Potent vignettes like these -- recalled from a mellow distance by a clear-eyed journalist -- trace the roots of Hentoff's social views as he tells of his life in Boston until the time he left for New York at age 28 to write about jazz in Down Beat magazine.
Hentoff's name was later to become virtually synonymous with fiercely independent stands -- on First Amendment rights, Middle Eastern politics, and many other social issues -- taken in his Village Voice and Washington Post columns, his books, and elsewhere. And that pop record he was clutching was an early sign of his other lifelong interest -- jazz -- which, in ``Boston Boy,'' serves as a frequent metaphor both for life and for the freedom of expression that means so much to him: Hentoff became a renowned jazz critic whose pieces are seen on the Leisure & Arts page of the Wall Street Journal and in other publications. Duke Ellington, Charles Mingus, and other jazz greats strengthened his ``life as heretic, a tradition I kept precisely because I am a Jew,'' he says in the book. These jazz musicians were ``my chief rabbis for many years.''
``Boston Boy'' unfolds like a series of slide projections -- vivid, sharply focused, and cumulatively documenting the making of a civil libertarian. Most of the episodes in this composite picture are less violent than the Elm Street incident. Many are warm, funny, and full of turbulent little patches of ethnic Jewish life in the Roxbury area. Some are recalled in a faintly wistful tone: the herring man standing next to his barrel, the brilliantly described Jewish religious services, the famous Boston Latin School that Nat attended, or the ethnically neutral ground of the public library. Survivor's subterfuge
But there was nothing fond about many of the memories, as Mr. Hentoff explained to me when we chatted at ``Village Voice.''The time he slipped on the ice, for instance: ``I know what they [the Irish kids] want. They want to beat me. There was nothing fond in that remembrance, that kind of fear, and worse than that, the anger at knowing that I had two choices: I could get up and get beaten to the ground again, and be a hero; or, I could lie as I did and say I was Greek and try to swivel out of it. No, there's nothing fond about that remembrance.''
The recollection of this survivor's Greek subterfuge is extra-bitter in light of how highly Hentoff has prized honesty and outspokenness throughout his career, and how joyously irreverent the book shows Nat was of almost everything he disagreed with -- Christian or Jewish, liberal or conservative. In an early scene, he brazenly eats a huge salami sandwich on Yom Kippur, a Jewish day of fasting. This unspeakable offense is one of many anti-establishment acts Hentoff commits throughout the book.

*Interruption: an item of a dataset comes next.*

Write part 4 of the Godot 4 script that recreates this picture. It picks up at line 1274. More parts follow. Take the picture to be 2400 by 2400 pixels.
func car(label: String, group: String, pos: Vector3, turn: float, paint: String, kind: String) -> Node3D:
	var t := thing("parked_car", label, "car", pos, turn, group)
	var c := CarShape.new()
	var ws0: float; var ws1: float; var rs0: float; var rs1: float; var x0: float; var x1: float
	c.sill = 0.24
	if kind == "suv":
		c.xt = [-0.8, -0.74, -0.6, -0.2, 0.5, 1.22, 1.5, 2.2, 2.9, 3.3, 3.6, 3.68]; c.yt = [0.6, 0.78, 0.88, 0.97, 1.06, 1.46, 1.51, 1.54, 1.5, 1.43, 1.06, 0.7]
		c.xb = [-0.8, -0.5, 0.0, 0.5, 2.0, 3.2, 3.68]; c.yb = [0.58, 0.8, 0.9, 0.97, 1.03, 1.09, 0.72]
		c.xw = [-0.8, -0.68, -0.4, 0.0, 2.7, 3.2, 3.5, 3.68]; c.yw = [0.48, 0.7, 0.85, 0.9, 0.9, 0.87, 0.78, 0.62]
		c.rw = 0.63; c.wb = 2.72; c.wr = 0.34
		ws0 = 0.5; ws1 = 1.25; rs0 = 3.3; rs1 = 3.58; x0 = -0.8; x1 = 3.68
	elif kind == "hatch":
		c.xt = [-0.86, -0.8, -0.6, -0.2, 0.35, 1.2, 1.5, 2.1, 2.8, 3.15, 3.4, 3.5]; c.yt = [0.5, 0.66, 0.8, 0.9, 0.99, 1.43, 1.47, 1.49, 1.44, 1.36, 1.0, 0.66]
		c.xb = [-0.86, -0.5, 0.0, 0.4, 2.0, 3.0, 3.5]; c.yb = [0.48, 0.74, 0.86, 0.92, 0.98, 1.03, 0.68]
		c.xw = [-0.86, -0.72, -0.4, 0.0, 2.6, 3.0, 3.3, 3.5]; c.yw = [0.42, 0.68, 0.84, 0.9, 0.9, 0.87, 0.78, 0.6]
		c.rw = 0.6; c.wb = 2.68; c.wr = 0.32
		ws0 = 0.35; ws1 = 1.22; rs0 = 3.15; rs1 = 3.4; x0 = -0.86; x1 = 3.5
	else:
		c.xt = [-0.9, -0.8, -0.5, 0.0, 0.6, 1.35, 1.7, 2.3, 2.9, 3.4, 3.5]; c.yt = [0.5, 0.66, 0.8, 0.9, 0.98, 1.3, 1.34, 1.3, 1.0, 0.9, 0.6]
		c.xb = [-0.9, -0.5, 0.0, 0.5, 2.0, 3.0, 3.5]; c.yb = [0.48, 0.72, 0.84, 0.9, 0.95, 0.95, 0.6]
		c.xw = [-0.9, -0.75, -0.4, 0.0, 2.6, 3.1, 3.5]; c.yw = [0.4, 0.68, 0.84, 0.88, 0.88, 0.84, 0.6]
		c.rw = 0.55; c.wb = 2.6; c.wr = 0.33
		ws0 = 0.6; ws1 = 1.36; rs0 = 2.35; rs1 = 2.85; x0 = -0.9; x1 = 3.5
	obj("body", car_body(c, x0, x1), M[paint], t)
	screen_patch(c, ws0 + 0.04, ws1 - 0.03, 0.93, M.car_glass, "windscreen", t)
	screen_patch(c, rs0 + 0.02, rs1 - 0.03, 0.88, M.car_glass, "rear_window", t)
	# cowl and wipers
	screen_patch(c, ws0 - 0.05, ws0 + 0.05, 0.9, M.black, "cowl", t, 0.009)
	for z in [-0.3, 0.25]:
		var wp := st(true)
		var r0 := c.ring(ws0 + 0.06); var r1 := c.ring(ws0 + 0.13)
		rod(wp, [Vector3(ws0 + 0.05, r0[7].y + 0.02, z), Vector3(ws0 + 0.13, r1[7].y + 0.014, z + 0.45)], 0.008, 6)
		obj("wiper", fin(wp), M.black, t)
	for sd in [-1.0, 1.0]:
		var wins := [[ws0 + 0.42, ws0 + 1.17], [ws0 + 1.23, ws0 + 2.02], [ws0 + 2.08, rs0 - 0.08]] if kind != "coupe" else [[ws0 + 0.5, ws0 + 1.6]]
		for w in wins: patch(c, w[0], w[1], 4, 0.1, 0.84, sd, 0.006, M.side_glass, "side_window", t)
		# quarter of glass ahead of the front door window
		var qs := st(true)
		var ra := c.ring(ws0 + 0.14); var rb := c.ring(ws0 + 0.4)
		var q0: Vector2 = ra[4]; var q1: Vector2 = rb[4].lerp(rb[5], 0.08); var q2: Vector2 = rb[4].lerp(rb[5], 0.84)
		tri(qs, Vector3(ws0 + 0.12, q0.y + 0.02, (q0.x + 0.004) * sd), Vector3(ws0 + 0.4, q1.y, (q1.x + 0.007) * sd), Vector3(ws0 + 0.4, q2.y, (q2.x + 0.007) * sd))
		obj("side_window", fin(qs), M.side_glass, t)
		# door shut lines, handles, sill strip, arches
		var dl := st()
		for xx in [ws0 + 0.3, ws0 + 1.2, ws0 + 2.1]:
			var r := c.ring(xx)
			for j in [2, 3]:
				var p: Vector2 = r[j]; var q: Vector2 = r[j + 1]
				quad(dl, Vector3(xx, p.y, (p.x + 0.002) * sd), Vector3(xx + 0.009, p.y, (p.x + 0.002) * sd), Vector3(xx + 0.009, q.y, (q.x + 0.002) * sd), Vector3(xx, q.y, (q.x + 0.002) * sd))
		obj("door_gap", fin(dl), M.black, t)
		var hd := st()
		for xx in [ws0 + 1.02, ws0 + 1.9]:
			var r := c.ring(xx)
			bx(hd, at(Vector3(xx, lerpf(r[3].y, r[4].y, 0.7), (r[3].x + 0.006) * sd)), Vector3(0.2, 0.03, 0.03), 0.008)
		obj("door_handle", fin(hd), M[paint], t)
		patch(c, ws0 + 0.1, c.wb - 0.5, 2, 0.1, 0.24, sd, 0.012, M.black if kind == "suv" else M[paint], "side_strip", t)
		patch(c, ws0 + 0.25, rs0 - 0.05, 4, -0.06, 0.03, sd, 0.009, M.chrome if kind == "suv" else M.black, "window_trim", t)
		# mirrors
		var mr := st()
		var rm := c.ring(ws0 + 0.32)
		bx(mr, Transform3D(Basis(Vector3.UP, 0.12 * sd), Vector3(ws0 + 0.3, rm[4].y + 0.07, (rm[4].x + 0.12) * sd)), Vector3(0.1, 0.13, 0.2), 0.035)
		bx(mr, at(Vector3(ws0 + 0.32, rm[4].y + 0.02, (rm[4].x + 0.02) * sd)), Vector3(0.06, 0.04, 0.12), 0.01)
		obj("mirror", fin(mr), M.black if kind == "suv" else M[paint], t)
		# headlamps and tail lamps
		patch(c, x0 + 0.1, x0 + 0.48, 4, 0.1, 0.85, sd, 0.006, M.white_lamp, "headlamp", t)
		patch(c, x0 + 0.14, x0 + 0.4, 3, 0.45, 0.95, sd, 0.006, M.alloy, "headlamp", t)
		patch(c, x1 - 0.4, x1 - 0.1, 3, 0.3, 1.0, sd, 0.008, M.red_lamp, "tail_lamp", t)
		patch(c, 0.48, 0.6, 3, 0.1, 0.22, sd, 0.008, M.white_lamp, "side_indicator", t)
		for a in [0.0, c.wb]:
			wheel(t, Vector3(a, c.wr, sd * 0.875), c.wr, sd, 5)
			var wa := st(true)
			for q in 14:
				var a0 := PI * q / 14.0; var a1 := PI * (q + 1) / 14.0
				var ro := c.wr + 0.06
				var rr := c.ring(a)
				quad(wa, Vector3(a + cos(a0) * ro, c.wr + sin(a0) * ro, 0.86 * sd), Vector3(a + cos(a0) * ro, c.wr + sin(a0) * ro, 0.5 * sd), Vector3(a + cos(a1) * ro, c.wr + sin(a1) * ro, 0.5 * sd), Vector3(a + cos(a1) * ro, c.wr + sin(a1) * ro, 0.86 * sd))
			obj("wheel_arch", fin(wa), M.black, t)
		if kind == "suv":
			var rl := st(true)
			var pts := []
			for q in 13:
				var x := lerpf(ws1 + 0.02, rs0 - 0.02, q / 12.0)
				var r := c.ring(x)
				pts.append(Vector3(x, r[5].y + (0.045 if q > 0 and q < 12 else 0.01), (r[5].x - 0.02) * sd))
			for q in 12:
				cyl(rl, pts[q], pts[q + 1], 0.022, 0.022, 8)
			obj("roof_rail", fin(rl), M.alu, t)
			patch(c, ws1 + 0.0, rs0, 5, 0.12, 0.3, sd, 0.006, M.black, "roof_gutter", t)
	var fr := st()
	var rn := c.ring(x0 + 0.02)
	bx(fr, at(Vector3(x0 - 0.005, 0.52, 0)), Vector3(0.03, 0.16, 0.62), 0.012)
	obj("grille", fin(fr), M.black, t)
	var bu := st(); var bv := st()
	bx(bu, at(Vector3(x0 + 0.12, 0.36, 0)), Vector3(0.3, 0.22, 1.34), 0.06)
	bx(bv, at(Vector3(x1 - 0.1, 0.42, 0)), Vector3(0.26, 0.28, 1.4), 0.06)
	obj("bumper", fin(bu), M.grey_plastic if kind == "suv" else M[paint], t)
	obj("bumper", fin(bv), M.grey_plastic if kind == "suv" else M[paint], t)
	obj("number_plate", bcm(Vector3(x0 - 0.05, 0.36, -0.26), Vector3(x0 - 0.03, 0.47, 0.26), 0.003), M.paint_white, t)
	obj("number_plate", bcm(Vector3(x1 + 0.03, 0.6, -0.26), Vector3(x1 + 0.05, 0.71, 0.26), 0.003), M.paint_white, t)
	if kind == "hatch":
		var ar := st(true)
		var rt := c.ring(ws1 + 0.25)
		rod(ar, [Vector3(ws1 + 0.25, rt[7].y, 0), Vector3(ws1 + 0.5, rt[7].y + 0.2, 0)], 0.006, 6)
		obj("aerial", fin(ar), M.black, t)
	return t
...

``For years I have tried to avoid labels,'' Hentoff pointed out to me, with the look of a bemused sage on his fully bearded face. ``I remember when I was growing up in Boston, the Boston Herald was a very conservative paper economically, long before Murdock bought it. It was very good on civil liberties. So I learned back then that you can't generalize about a newspaper or person. In my experience there are many conservatives who are much more dependable on civil liberties than most liberals. I don't find liberals trustworthy on civil liberties because they generally go where they think the people should go in terms of their own priorities for the elections. In the last couple of years, I've gotten a lot of ideas from a lot of people who are anti-abortion, whom I never would have thought of talking to or reading before.''
Such independence has earned him harsh criticsm from all directions. The book actually begins, in fact, with a description of how three rabbis tried to excommunicate him, in 1982, because he signed a poltical advertisement in the New York Times which protested the invasion of Lebanon by Israel.